We may expect many more threats, aggressive expressions of dissatisfaction with other nations from the Bush bullies. They are desperate to succeed at something, anything, and with total control of our troops and arsenal, they might well succeed at playing war. Their corporate sponsors will be delighted to put the industrial machinery of war into high gear.

For the neocons and corporate executives it means mansions, Lear Jets, beach houses on the Riviera, Mediterranean isles, servants galore, barbecues for despot or billionaire friends, and the world at their beck and call. For others it means death, destruction, orphans, that come with the Shock and Awe of blowing up billions of dollars of munitions on other people.

But the Bush supporters don’t like to think of it that way. They don’t like to feel sad. After all, their God promised them dominion over the entire world, and, when they get around to it, expansion to other planets which they will gleefully destroy if there is any profit in doing so.

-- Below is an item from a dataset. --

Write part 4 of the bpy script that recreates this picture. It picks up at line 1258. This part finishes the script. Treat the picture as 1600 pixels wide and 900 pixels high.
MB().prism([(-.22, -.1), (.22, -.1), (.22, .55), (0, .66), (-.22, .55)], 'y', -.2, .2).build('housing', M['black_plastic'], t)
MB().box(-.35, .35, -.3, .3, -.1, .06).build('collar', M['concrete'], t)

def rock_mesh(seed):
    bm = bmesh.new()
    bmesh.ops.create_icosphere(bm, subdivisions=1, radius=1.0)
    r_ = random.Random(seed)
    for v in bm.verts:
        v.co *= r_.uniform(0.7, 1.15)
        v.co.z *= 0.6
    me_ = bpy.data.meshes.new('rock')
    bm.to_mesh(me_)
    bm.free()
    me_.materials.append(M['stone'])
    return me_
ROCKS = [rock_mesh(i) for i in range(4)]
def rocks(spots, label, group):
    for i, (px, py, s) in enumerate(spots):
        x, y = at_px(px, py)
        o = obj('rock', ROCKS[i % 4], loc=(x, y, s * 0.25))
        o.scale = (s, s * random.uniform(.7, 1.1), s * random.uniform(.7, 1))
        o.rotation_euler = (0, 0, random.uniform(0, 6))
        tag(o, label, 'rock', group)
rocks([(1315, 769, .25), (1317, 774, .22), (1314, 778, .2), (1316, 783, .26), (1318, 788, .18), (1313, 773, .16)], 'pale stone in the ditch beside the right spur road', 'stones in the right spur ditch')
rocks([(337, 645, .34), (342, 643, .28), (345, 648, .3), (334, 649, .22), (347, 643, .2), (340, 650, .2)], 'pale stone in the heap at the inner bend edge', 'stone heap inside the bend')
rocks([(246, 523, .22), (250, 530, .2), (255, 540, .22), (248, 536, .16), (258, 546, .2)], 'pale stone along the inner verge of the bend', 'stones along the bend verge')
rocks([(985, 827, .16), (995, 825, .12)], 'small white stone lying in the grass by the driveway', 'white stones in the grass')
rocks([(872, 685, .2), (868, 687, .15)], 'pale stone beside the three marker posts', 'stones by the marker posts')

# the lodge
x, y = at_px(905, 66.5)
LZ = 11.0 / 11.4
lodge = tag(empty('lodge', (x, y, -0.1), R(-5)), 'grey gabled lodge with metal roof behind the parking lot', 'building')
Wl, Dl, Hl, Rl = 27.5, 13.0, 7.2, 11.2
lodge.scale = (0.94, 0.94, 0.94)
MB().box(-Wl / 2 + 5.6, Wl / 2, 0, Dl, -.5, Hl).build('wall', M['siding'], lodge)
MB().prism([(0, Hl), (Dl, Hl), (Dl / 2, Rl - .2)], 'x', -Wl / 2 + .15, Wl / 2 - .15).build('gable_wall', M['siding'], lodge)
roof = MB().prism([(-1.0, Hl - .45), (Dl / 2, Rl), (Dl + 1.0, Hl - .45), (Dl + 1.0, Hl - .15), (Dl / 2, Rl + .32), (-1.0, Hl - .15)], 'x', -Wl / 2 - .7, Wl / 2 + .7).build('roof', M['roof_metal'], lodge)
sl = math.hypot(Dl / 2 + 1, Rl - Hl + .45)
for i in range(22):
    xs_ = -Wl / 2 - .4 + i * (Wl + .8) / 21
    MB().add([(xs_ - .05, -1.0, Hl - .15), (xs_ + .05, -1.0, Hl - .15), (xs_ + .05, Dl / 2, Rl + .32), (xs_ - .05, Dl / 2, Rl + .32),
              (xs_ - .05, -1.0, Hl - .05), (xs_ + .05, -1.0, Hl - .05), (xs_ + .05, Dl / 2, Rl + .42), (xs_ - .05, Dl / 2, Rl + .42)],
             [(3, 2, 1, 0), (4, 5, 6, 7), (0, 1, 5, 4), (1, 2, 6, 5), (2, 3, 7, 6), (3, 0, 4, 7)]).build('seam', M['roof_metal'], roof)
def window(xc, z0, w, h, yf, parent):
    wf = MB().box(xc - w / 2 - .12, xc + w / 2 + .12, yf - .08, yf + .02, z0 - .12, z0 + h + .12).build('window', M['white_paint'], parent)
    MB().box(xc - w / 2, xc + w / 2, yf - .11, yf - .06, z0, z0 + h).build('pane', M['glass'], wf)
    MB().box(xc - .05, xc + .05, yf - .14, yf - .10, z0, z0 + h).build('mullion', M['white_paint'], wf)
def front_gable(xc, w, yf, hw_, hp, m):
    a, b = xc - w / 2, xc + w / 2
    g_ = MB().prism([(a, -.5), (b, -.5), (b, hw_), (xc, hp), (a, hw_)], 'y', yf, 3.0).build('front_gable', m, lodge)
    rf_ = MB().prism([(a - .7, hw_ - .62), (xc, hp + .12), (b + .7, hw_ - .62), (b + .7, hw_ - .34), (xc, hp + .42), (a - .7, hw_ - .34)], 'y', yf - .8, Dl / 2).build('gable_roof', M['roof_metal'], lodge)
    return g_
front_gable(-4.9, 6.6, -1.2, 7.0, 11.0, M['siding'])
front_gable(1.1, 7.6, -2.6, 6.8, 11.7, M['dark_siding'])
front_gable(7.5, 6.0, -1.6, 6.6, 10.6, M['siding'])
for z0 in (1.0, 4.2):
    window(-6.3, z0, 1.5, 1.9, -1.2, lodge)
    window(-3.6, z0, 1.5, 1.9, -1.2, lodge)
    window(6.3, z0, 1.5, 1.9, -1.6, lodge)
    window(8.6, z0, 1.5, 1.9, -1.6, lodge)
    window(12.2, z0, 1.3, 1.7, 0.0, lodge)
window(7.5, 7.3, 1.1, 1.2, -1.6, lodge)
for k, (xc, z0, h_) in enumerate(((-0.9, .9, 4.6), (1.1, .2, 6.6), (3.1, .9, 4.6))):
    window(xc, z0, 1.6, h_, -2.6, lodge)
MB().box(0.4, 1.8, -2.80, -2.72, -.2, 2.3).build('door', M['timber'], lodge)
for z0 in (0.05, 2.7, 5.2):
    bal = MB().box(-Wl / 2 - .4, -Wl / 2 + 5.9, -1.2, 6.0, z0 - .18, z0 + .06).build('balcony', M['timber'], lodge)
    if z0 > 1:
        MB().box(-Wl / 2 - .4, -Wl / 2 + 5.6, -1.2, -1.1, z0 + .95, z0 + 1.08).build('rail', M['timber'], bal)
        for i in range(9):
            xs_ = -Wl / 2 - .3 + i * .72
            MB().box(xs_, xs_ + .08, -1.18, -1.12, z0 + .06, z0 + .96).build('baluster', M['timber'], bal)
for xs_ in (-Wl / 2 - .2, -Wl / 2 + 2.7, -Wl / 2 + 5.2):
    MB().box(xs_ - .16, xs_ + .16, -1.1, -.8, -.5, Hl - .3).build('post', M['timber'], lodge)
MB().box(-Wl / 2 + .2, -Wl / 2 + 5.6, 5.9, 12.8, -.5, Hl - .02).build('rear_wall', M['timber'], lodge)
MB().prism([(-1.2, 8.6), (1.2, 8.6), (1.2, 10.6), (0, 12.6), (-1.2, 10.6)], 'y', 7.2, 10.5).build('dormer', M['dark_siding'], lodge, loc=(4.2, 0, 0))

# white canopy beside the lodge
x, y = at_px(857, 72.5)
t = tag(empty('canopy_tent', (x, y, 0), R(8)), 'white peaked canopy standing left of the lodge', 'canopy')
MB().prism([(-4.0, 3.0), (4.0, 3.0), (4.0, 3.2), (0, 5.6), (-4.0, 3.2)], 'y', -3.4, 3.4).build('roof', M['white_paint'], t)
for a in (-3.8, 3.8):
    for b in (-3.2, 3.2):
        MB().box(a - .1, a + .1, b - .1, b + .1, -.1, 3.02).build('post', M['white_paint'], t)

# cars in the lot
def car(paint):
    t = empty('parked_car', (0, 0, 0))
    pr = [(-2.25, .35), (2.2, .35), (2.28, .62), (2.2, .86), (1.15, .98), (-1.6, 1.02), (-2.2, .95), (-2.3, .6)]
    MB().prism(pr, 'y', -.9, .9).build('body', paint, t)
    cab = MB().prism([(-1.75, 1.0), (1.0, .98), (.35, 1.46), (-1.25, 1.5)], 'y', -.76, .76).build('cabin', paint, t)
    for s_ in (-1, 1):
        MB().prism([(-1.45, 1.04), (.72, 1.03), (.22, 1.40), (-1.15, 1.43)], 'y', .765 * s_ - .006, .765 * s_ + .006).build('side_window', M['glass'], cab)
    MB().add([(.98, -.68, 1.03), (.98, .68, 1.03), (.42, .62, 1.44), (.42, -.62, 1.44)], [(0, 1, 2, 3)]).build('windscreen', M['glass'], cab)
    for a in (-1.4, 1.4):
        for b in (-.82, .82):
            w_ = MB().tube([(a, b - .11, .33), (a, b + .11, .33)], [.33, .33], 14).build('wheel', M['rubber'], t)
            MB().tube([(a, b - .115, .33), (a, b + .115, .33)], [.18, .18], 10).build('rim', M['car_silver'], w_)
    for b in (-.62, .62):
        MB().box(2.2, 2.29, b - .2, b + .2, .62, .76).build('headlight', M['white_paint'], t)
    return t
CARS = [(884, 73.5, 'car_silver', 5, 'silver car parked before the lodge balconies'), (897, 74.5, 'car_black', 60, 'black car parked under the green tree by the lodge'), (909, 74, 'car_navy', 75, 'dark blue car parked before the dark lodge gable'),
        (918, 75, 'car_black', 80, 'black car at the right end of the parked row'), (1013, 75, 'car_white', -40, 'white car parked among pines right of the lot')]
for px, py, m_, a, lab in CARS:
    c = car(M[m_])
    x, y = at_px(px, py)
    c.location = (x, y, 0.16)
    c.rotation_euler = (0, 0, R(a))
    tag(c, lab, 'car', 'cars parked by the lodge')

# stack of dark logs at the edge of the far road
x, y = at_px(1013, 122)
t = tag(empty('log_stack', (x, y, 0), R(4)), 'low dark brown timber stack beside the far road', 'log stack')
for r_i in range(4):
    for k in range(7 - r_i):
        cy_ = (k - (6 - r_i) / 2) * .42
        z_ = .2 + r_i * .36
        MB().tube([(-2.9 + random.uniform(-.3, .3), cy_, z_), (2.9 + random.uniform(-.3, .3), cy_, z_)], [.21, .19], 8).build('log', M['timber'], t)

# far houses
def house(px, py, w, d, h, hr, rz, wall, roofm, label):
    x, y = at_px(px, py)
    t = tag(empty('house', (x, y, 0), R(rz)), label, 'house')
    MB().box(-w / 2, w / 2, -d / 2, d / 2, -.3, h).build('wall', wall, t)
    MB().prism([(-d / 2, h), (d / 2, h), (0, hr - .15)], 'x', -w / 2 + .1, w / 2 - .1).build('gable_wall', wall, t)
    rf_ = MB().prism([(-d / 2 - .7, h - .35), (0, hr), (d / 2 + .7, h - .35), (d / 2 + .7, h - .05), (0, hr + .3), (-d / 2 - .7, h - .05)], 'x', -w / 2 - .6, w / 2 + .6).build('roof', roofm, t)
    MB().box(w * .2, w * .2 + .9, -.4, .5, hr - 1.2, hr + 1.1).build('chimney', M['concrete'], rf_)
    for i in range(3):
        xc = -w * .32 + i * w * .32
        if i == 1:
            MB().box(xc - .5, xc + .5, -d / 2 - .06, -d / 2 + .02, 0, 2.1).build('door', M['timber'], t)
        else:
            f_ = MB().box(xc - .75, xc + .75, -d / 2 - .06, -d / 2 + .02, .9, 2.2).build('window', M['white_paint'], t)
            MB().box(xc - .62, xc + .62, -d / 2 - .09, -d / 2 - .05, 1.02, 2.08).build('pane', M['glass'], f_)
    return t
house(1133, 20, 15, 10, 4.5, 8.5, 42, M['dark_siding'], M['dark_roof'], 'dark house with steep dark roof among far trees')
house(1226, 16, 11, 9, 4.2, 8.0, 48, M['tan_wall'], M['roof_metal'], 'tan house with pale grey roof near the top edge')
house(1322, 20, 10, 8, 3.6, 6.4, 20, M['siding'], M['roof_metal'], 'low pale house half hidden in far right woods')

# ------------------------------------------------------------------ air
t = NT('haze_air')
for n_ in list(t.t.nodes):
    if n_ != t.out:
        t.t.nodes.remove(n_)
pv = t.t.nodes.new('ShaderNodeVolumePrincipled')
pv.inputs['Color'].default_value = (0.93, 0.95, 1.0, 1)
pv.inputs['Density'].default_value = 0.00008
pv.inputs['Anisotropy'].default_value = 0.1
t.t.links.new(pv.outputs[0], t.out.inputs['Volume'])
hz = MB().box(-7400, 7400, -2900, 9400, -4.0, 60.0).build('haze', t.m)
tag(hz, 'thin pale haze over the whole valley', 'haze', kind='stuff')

Meanwhile the people of Belarus had better watch the skies for the shiny Peacemakers that could come any moment if Bush gets annoyed enough. So had the people of Venezuela and Brazil and Peru and Syria and North Korea and maybe, maybe, even China sometime later.

We all know that the entire Bush cabinet has recently been voicing their dissatisfaction with the way that Iran is not obeying the dictates of King George. We might hear the rumble of tanks, except that most of them are busy destroying the infrastructure and domestic economy of Iraq. We might hear the marching of foot soldiers, but they are busily killing Muslims in Iraq.

So perhaps this is where the mighty air-force, that cost us billions of dollars, will drops its bunker buster bombs, its peacemaker missiles, and even some of the new tactical nuclear bombs Bush has been preparing secretly for this moment.

After all if a guy is our Commander-in-Chief he should be actively using his powers to kill, maim and destroy or he might be thought to be a wimp. Certainly the Republican Senators won’t try to stop him. Good work, George.

You deserve some kind of throne. We had one on our farm when I was young that I might send you.